MC awarded NSF grants

T he National Science Foundation (NSF) has recently awarded about $400,000 in grants from their division of undergraduate research to the science department of Maryville College. MC will use this money to start a STEP, or STEM Talent Expansion Program, on campus in hopes of recruiting and retaining students interested in mathematics or the natural sciences.

This program will be known as the Scots Science Scholars, or S3. MC will be the first small liberal arts college in East Tennessee to participate in STEP. The Scots Science Scholars will be a three-part process in which incoming students would participate in a bridge program during the summer before their first year, a specialized first year experience and mentoring opportunities throughout their college career.

The program would start off with four peer mentors helping 16 students each year for three years. In five years, the program will grow to five mentors and 20 students. The bridge program will provide money and room and board for students in STEM majors to partake in orientation exercises. Students will listen to speakers in careers related to science and take field trips to places that highlight people in those careers. Students will also get hands-on experience in labs and research opportunities. After the lab, they will learn the math behind the lab which they have just participated in.

Seniors who will be participating in their senior studies will receive help from these S3 students in their lab work, benefiting both the seniors receiving additional help, and the scholars who will gain experience. The Scots Science Scholars students will also learn about the multiple ways research can be done on campus, and will implement this research for the benefit of the campus. For example, a sample research question that the Scholars will address is if the college would benefit from putting a cover over the pile of woodchips that the college uses for energy.

Students will find out how much energy is wasted because of wet woodchips in a lab, and calculate after how long a cover would pay for itself.

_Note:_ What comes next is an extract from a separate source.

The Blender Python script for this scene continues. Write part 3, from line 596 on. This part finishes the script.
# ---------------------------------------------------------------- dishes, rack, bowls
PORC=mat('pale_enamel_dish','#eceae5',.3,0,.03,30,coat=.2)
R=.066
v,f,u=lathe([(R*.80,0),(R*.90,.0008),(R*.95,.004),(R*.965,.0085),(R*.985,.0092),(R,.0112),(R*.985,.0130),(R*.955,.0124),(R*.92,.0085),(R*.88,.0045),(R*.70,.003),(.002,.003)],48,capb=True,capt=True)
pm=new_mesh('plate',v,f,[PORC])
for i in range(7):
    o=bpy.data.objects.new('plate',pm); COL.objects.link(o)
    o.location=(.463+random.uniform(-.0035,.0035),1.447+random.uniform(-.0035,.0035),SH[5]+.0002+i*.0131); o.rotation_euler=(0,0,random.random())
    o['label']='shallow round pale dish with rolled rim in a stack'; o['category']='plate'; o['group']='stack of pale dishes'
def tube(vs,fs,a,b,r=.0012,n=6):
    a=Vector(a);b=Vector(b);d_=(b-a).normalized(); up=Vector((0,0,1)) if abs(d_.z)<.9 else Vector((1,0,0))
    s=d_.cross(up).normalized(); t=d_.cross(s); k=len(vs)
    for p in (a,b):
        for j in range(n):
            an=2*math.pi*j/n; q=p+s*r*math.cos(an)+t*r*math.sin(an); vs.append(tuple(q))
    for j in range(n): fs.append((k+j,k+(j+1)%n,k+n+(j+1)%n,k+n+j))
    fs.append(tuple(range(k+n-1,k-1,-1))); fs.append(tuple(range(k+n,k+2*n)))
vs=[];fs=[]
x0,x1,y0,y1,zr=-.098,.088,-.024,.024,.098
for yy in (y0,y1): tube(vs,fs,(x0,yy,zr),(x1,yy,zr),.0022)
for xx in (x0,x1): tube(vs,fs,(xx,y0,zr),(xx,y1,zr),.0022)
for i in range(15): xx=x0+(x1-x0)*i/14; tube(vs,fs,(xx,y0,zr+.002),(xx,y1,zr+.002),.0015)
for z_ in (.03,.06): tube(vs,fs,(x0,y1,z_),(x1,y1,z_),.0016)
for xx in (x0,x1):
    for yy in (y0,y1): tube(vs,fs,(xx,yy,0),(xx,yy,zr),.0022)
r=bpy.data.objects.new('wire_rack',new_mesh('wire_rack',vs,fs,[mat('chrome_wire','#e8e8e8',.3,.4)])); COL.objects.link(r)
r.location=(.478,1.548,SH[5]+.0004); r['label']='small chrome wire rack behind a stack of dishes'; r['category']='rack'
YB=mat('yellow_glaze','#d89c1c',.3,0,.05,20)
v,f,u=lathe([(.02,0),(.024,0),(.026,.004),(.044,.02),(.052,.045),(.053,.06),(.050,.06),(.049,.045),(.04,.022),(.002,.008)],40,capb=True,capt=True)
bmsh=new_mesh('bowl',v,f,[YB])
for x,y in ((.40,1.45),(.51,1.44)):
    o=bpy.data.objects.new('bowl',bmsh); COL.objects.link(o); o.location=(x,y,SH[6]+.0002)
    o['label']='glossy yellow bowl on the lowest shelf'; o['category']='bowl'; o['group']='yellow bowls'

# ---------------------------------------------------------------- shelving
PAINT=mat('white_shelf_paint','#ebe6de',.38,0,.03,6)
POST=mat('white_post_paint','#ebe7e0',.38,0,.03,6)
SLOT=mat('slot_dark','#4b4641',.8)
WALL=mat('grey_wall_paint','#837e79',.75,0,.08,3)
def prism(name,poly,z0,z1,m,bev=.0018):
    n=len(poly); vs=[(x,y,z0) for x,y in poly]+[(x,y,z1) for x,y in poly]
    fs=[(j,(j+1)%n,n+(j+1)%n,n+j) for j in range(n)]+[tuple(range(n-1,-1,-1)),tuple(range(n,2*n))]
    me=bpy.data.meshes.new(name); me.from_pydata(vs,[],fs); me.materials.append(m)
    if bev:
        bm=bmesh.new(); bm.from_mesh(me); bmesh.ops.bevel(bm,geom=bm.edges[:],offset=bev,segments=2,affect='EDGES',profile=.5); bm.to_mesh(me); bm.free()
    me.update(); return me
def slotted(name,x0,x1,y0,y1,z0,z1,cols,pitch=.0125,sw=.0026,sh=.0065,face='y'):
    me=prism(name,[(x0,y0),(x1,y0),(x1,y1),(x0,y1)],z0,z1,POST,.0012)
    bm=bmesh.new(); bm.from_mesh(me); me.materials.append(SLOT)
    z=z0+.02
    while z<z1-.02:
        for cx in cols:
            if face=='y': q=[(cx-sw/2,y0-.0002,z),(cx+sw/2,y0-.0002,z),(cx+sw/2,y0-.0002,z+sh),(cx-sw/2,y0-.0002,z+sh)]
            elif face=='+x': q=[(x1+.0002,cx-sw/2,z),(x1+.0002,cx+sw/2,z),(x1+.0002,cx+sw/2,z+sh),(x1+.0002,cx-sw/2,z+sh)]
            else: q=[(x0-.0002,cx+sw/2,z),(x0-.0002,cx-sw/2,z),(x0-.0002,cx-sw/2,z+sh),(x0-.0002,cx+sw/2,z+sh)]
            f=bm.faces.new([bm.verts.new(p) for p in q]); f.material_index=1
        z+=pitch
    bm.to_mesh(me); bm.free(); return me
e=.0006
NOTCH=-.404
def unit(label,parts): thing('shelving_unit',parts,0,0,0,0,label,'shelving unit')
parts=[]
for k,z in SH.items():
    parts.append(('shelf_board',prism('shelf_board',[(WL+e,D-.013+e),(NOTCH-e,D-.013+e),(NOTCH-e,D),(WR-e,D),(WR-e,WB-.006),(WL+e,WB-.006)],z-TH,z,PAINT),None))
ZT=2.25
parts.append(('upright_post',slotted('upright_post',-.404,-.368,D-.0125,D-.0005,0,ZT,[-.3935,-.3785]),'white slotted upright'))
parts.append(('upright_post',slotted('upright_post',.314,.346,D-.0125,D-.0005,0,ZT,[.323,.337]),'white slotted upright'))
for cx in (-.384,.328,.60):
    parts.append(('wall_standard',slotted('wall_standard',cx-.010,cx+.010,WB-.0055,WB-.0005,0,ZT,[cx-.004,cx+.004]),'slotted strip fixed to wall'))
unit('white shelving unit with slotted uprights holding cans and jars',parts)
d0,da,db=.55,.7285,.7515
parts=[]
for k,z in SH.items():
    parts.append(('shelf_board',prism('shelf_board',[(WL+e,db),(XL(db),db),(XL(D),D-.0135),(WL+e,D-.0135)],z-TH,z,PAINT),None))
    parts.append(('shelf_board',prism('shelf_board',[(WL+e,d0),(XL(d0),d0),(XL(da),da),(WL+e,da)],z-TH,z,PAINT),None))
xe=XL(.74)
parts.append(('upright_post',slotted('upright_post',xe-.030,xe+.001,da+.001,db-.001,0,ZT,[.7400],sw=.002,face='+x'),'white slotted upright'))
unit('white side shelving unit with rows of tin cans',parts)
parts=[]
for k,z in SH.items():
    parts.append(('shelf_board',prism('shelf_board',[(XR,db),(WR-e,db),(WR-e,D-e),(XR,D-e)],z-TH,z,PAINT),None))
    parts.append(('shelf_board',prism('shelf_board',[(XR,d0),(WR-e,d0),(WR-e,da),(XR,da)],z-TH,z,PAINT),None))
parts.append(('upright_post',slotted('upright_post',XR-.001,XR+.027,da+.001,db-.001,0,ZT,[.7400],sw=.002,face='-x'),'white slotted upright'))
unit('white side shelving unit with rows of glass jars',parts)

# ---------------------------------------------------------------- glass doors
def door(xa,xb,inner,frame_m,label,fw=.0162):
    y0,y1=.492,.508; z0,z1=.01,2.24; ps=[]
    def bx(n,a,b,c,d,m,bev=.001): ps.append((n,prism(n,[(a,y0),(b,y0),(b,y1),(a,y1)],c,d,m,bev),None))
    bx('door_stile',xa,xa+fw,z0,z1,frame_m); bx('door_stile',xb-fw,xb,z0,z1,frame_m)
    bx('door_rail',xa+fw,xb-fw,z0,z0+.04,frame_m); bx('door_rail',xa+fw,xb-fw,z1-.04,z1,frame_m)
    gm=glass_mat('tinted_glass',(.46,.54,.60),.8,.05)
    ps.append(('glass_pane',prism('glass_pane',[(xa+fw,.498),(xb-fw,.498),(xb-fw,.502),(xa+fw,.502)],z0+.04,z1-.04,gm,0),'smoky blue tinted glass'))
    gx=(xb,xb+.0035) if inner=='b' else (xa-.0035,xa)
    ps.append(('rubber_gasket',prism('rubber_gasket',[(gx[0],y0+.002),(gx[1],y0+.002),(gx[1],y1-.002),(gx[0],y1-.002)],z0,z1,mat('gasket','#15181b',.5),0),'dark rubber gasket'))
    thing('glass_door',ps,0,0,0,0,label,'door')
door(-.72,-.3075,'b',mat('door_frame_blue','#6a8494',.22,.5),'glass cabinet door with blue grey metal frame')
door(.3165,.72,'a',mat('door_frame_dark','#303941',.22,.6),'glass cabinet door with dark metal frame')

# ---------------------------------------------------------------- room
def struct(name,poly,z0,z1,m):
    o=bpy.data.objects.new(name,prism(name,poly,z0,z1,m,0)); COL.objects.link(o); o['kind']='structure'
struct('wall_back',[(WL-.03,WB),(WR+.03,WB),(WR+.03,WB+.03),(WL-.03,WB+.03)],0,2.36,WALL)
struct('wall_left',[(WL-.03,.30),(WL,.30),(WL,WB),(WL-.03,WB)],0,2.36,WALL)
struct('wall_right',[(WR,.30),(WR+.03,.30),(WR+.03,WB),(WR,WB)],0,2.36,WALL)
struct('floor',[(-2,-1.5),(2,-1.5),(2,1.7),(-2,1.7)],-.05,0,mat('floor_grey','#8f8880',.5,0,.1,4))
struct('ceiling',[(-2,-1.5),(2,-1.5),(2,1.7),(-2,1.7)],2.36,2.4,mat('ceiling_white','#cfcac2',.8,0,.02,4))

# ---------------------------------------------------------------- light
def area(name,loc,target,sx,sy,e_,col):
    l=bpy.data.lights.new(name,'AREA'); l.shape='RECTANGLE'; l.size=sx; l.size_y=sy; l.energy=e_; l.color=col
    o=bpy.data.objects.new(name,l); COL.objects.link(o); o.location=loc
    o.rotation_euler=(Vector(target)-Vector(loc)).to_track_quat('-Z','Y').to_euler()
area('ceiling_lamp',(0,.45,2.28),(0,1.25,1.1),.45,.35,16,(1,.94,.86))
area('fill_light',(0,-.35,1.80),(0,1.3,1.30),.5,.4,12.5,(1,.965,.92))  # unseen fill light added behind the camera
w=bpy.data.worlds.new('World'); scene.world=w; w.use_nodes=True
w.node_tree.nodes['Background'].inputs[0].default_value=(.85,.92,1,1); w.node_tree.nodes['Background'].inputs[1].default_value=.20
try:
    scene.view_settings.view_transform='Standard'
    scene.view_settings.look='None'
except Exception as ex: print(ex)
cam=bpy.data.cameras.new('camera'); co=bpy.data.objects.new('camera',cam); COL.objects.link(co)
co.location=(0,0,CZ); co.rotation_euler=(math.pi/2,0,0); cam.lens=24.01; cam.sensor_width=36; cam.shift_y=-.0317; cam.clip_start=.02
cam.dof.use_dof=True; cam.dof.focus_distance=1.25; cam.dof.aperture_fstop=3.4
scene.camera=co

“The math and science content is not delivered, but discovered,” said professor of mathematics Dr. Maria Siopsis who co-wrote the proposal to NSF for the grant and will help S3 students relate math to the science they will learn. After this bridge program, the S3 students will spend the first year in the same math and science class while reinforcing the elements learned during the summer.

They will also be in seminar courses that are more focused on the STEM world. During J-term, the Scholars will participate in research projects that use certain techniques that would assist in performing experiments and analysis. After the first year, the students will be engaged in a research studies and experiments that will culminate in their senior study.

The students will gain help from other peers, professors and alums in related fields. They will also develop leadership skills through their professors, helping others in their classes and also recruiting and mentoring incoming S3 students in their areas.

According to professor of chemistry Dr. Angelia Gibson, one of the biggest goals of this program is to help students get a smooth transition between high school and college, while also helping in their coursework. Gibson is one of the professors who wrote to the NSF for a grant and will support S3 by coordinating the lab material.

The program will begin with next year, with the bridge program being implemented during the summer of 2013.